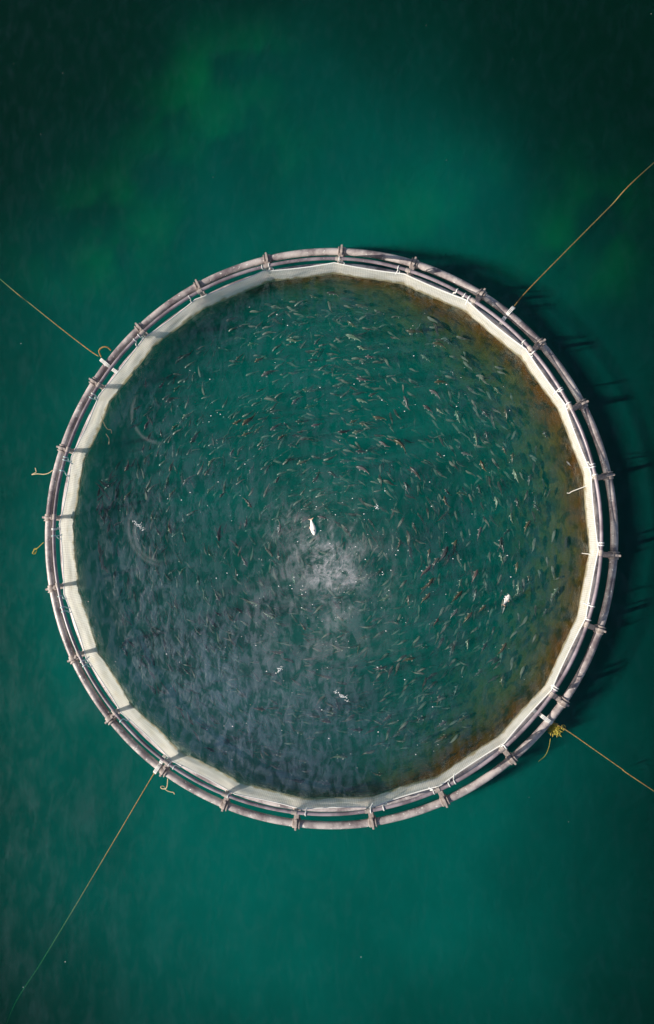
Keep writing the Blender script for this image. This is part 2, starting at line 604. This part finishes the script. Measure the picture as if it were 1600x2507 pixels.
def make_bracket():
    # local frame: x outwards, y along the pipe, z up, origin on the outer pipe's axis
    def sleeve(mb, x, hw, r0):
        mb.tube([(x, -hw, 0), (x, -hw + .012, 0), (x, hw - .012, 0), (x, hw, 0)], [r0 - .012, r0, r0, r0 - .012], 20)
    m = MB()
    sleeve(m, 0, 0.105, PIPE_R + 0.028)
    sleeve(m, INNER, 0.105, PIPE_R + 0.028)
    m.box((INNER / 2, 0, 0.03), (0.30, 0.14, 0.18), None, 0.012)
    root = m.build('bracket', M['bracket'], cage)
    f = MB()
    f.tube([(0, -.028, 0), (0, .028, 0)], PIPE_R + 0.07, 20)
    f.tube([(0, .075, 0), (0, .098, 0)], PIPE_R + 0.05, 20)
    f.box((0.0, 0, 0.10), (0.30, 0.06, 0.10), None, 0.01)
    f.build('clamp_flange', M['bracket'], root)
    p = MB()
    p.tube([(INNER, 0, 0.08), (INNER + .002, 0, 0.16), (INNER - .03, 0, 0.45), (RAIL, 0, RAIL_Z - PIPE_Z - .03)], [0.085, 0.062, 0.05, 0.048], 12)
    p.build('post', M['bracket'], root)
    c = MB()
    c.tube([(RAIL, -.07, RAIL_Z - PIPE_Z), (RAIL, .07, RAIL_Z - PIPE_Z)], 0.058, 14)
    c.build('rail_socket', M['bracket'], root)
    return root


def copy_tree(o, parent):
    c = o.copy()
    COL.objects.link(c)
    c.parent = parent
    for ch in list(o.children):
        copy_tree(ch, c)
    return c


proto = make_bracket()
brackets = [proto] + [copy_tree(proto, cage) for _ in BTH[1:]]
for o, th in zip(brackets, BTH):
    p = ring(th)
    o.location = (p.x, p.y, PIPE_Z)
    n_ = Vector((math.cos(th) / EA, math.sin(th) / EB, 0))
    o.rotation_euler = (0, 0, math.atan2(n_.y, n_.x))

# ------------------------------------------------------------------ the net
net = empty('fish_net', (0, 0, 0))
tag(net, 'pale net bag hung inside the round collar, white above water and brown below', 'net')
VTH = sorted([(th + R(1.3) + random.uniform(-.012, .012)) % (2 * math.pi) for th in BTH])
NV = len(VTH)
TOPZ = [0.52 + random.uniform(-.05, .05) for _ in VTH]
SUBS = 14


def span(i, s):
    a0 = VTH[i]
    a1 = VTH[(i + 1) % NV]
    if a1 <= a0:
        a1 += 2 * math.pi
    return a0 + (a1 - a0) * s


RT = -0.53
top_pts, thetas = [], []
for i in range(NV):
    p0 = ring(VTH[i], RT)
    p1 = ring(VTH[(i + 1) % NV], RT)
    # how far this span sags: less where the wind side pulls it tight
    sag = 0.03 + 0.05 * random.random()
    for k in range(SUBS):
        s = k / SUBS
        th = span(i, s)
        q = p0.lerp(p1, s)
        q.z = TOPZ[i] * (1 - s) + TOPZ[(i + 1) % NV] * s - sag * 4 * s * (1 - s)
        inward = Vector((-math.cos(th), -math.sin(th), 0))
        q += inward * (0.006 * 4 * s * (1 - s))
        top_pts.append(q)
        thetas.append(th)
NT_ = len(top_pts)


def slack(th):
    """how far the waterline stands inside the top rope"""
    c = math.cos(th - R(195))
    return 0.085 + 0.10 * max(0, c) + 0.03 * noise.noise((math.cos(th) * 6, math.sin(th) * 6, 1.7))


def wl(i):
    th = thetas[i]
    k = i % SUBS / SUBS
    p = top_pts[i] + Vector((-math.cos(th), -math.sin(th), 0)) * slack(th)
    return p


VR = 9
rows, uvr = [], []
for j in range(VR + 1):
    f = j / VR
    row, ur = [], []
    for i in range(NT_):
        tp_, w = top_pts[i], wl(i)
        z = tp_.z * (1 - f) - 0.06 * f
        p = tp_.lerp(w, f)
        th = thetas[i]
        bul = 0.060 * math.sin(math.pi * f) * noise.noise((th * 11, f * 2.5, 4.0)) + 0.026 * noise.noise((th * 40, f * 3, 8.0)) * f
        row.append((p.x - math.cos(th) * bul, p.y - math.sin(th) * bul, z))
        ur.append((th * 7.4, z))
    rows.append(row)
    uvr.append(ur)


def netmesh(name, rows, uvr, m):
    b = MB()
    b.grid(rows, False, True)
    o = b.build(name, m, net)
    lay = o.data.uv_layers.new(name='UVMap')
    flat = [u for r_ in uvr for u in r_]
    mx = 2 * math.pi * 7.4
    for poly in o.data.polygons:
        us = [flat[vi] for vi in poly.vertices]
        hi = max(u[0] for u in us)
        for li, u in zip(poly.loop_indices, us):
            uu = u[0] + (mx if hi - u[0] > mx / 2 else 0)
            lay.data[li].uv = (uu, u[1])
    return o


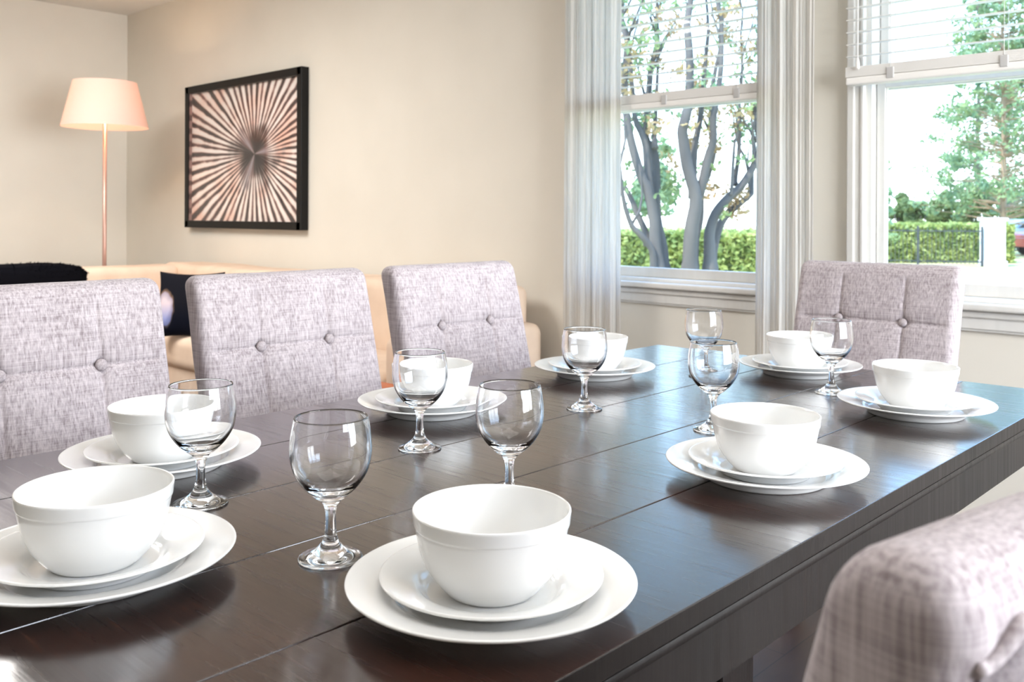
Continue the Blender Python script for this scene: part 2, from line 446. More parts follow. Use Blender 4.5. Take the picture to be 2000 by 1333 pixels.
bm = B(); frame_ring(bm, .006, .03, TZ-.038, TZ-.0265, .004); obj('edge_moulding', bm, apron_m, tb, autosmooth=40)
bm = B(); frame_ring(bm, .016, .022, TZ-.102, TZ-.022); obj('apron', bm, apron_m, tb)
for y in (-.45, .45):      # trestle legs under the middle of the top
    obj('leg', bx(-.06, .06, y-.06, y+.06, .07, TZ-.023, bevel=.006), apron_m, tb)
    obj('foot', bx(-.26, .26, y-.05, y+.05, 0, .07, bevel=.012), apron_m, tb)
obj('stretcher', bx(-.03, .03, -.39, .39, .16, .25, bevel=.004), apron_m, tb)

# ================================================================ chairs
CW = .444
def yfront(z): return .26-(.99-z)*.242
def tuft(x, z):
    """depth of the quilting grooves and dimples at width x and height z"""
    d = 0
    gx = (-.088, .088); gz = (.836, .636)
    for a in gx:
        d += .0045*exp(-((x-a)/.0040)**2)
        d += .0030*exp(-((x-a)/.020)**2)
    for b in gz:
        d += .0045*exp(-((z-b)/.0035)**2)
        d += .0028*exp(-((z-b)/.018)**2)
    for a in gx:
        for b in gz: d += .012*exp(-(((x-a)**2+(z-b)**2)/.013**2))
    ex = min(1, max(0, (CW/2-.012-abs(x))/.03)); ez = min(1, max(0, (.975-z)/.03))
    return d*ex*ez
def back_mesh(fold=False):
    T = .066; z0, z1 = .40, .99
    def fn(p):
        z = p.z+(z0+z1)/2; x = p.x; y = p.y
        f = max(0, min(1, (-y)/(T/2)))
        puff = .004*(1-(2*x/CW)**2)
        yy = yfront(z)+T/2+y
        if y < -T/2+.014: yy += tuft(x, z)-puff
        w = .0016*noise.noise(Vector((x*9, z*9, y*9)))
        xx = x*(1-.012*max(0, (z-.75)))
        arch = .013*(abs(y)/(T/2))**2.2*max(0, min(1, (z-.90)/.07))
        return Vector((xx+w, yy+w, z+w*.7-arch))
    return rbox(CW, T, z1-z0, .020, (150, 5, 180), fn)
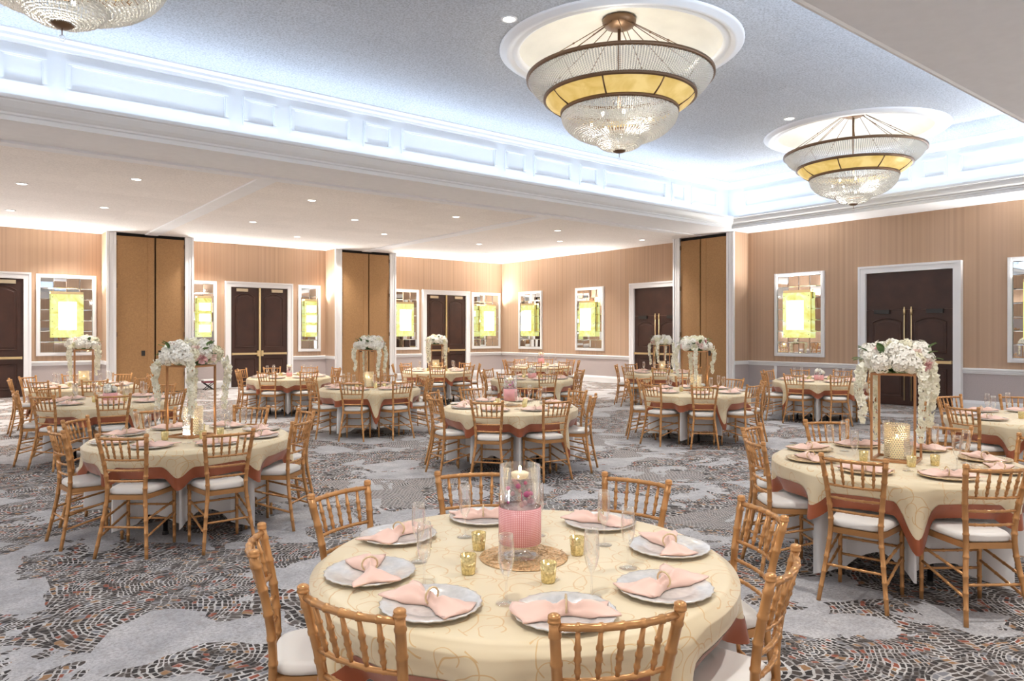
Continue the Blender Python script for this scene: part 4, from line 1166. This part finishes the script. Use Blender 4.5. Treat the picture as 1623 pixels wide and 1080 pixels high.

· · · ·

TASK GOAL
Reproduce the whole listing above word for word, but not its pictures.

TASK RESPONSE
Keep writing the Blender script for this image. This is part 2, starting at line 604. This part finishes the script. Measure the picture as if it were 1600x2507 pixels.
def make_bracket():
    # local frame: x outwards, y along the pipe, z up, origin on the outer pipe's axis
    def sleeve(mb, x, hw, r0):
        mb.tube([(x, -hw, 0), (x, -hw + .012, 0), (x, hw - .012, 0), (x, hw, 0)], [r0 - .012, r0, r0, r0 - .012], 20)
    m = MB()
    sleeve(m, 0, 0.105, PIPE_R + 0.028)
    sleeve(m, INNER, 0.105, PIPE_R + 0.028)
    m.box((INNER / 2, 0, 0.03), (0.30, 0.14, 0.18), None, 0.012)
    root = m.build('bracket', M['bracket'], cage)
    f = MB()
    f.tube([(0, -.028, 0), (0, .028, 0)], PIPE_R + 0.07, 20)
    f.tube([(0, .075, 0), (0, .098, 0)], PIPE_R + 0.05, 20)
    f.box((0.0, 0, 0.10), (0.30, 0.06, 0.10), None, 0.01)
    f.build('clamp_flange', M['bracket'], root)
    p = MB()
    p.tube([(INNER, 0, 0.08), (INNER + .002, 0, 0.16), (INNER - .03, 0, 0.45), (RAIL, 0, RAIL_Z - PIPE_Z - .03)], [0.085, 0.062, 0.05, 0.048], 12)
    p.build('post', M['bracket'], root)
    c = MB()
    c.tube([(RAIL, -.07, RAIL_Z - PIPE_Z), (RAIL, .07, RAIL_Z - PIPE_Z)], 0.058, 14)
    c.build('rail_socket', M['bracket'], root)
    return root


def copy_tree(o, parent):
    c = o.copy()
    COL.objects.link(c)
    c.parent = parent
    for ch in list(o.children):
        copy_tree(ch, c)
    return c


proto = make_bracket()
brackets = [proto] + [copy_tree(proto, cage) for _ in BTH[1:]]
for o, th in zip(brackets, BTH):
    p = ring(th)
    o.location = (p.x, p.y, PIPE_Z)
    n_ = Vector((math.cos(th) / EA, math.sin(th) / EB, 0))
    o.rotation_euler = (0, 0, math.atan2(n_.y, n_.x))

# ------------------------------------------------------------------ the net
net = empty('fish_net', (0, 0, 0))
tag(net, 'pale net bag hung inside the round collar, white above water and brown below', 'net')
VTH = sorted([(th + R(1.3) + random.uniform(-.012, .012)) % (2 * math.pi) for th in BTH])
NV = len(VTH)
TOPZ = [0.52 + random.uniform(-.05, .05) for _ in VTH]
SUBS = 14


def span(i, s):
    a0 = VTH[i]
    a1 = VTH[(i + 1) % NV]
    if a1 <= a0:
        a1 += 2 * math.pi
    return a0 + (a1 - a0) * s


RT = -0.53
top_pts, thetas = [], []
for i in range(NV):
    p0 = ring(VTH[i], RT)
    p1 = ring(VTH[(i + 1) % NV], RT)
    # how far this span sags: less where the wind side pulls it tight
    sag = 0.03 + 0.05 * random.random()
    for k in range(SUBS):
        s = k / SUBS
        th = span(i, s)
        q = p0.lerp(p1, s)
        q.z = TOPZ[i] * (1 - s) + TOPZ[(i + 1) % NV] * s - sag * 4 * s * (1 - s)
        inward = Vector((-math.cos(th), -math.sin(th), 0))
        q += inward * (0.006 * 4 * s * (1 - s))
        top_pts.append(q)
        thetas.append(th)
NT_ = len(top_pts)


def slack(th):
    """how far the waterline stands inside the top rope"""
    c = math.cos(th - R(195))
    return 0.085 + 0.10 * max(0, c) + 0.03 * noise.noise((math.cos(th) * 6, math.sin(th) * 6, 1.7))


def wl(i):
    th = thetas[i]
    k = i % SUBS / SUBS
    p = top_pts[i] + Vector((-math.cos(th), -math.sin(th), 0)) * slack(th)
    return p


VR = 9
rows, uvr = [], []
for j in range(VR + 1):
    f = j / VR
    row, ur = [], []
    for i in range(NT_):
        tp_, w = top_pts[i], wl(i)
        z = tp_.z * (1 - f) - 0.06 * f
        p = tp_.lerp(w, f)
        th = thetas[i]
        bul = 0.060 * math.sin(math.pi * f) * noise.noise((th * 11, f * 2.5, 4.0)) + 0.026 * noise.noise((th * 40, f * 3, 8.0)) * f
        row.append((p.x - math.cos(th) * bul, p.y - math.sin(th) * bul, z))
        ur.append((th * 7.4, z))
    rows.append(row)
    uvr.append(ur)


def netmesh(name, rows, uvr, m):
    b = MB()
    b.grid(rows, False, True)
    o = b.build(name, m, net)
    lay = o.data.uv_layers.new(name='UVMap')
    flat = [u for r_ in uvr for u in r_]
    mx = 2 * math.pi * 7.4
    for poly in o.data.polygons:
        us = [flat[vi] for vi in poly.vertices]
        hi = max(u[0] for u in us)
        for li, u in zip(poly.loop_indices, us):
            uu = u[0] + (mx if hi - u[0] > mx / 2 else 0)
            lay.data[li].uv = (uu, u[1])
    return o


Continue the Blender Python script for this scene: part 2, from line 446. More parts follow. Use Blender 4.5. Take the picture to be 2000 by 1333 pixels.
bm = B(); frame_ring(bm, .006, .03, TZ-.038, TZ-.0265, .004); obj('edge_moulding', bm, apron_m, tb, autosmooth=40)
bm = B(); frame_ring(bm, .016, .022, TZ-.102, TZ-.022); obj('apron', bm, apron_m, tb)
for y in (-.45, .45):      # trestle legs under the middle of the top
    obj('leg', bx(-.06, .06, y-.06, y+.06, .07, TZ-.023, bevel=.006), apron_m, tb)
    obj('foot', bx(-.26, .26, y-.05, y+.05, 0, .07, bevel=.012), apron_m, tb)
obj('stretcher', bx(-.03, .03, -.39, .39, .16, .25, bevel=.004), apron_m, tb)

# ================================================================ chairs
CW = .444
def yfront(z): return .26-(.99-z)*.242
def tuft(x, z):
    """depth of the quilting grooves and dimples at width x and height z"""
    d = 0
    gx = (-.088, .088); gz = (.836, .636)
    for a in gx:
        d += .0045*exp(-((x-a)/.0040)**2)
        d += .0030*exp(-((x-a)/.020)**2)
    for b in gz:
        d += .0045*exp(-((z-b)/.0035)**2)
        d += .0028*exp(-((z-b)/.018)**2)
    for a in gx:
        for b in gz: d += .012*exp(-(((x-a)**2+(z-b)**2)/.013**2))
    ex = min(1, max(0, (CW/2-.012-abs(x))/.03)); ez = min(1, max(0, (.975-z)/.03))
    return d*ex*ez
def back_mesh(fold=False):
    T = .066; z0, z1 = .40, .99
    def fn(p):
        z = p.z+(z0+z1)/2; x = p.x; y = p.y
        f = max(0, min(1, (-y)/(T/2)))
        puff = .004*(1-(2*x/CW)**2)
        yy = yfront(z)+T/2+y
        if y < -T/2+.014: yy += tuft(x, z)-puff
        w = .0016*noise.noise(Vector((x*9, z*9, y*9)))
        xx = x*(1-.012*max(0, (z-.75)))
        arch = .013*(abs(y)/(T/2))**2.2*max(0, min(1, (z-.90)/.07))
        return Vector((xx+w, yy+w, z+w*.7-arch))
    return rbox(CW, T, z1-z0, .020, (150, 5, 180), fn)
Continue the Blender Python script for this scene: part 4, from line 1166. This part finishes the script. Use Blender 4.5. Treat the picture as 1623 pixels wide and 1080 pixels high.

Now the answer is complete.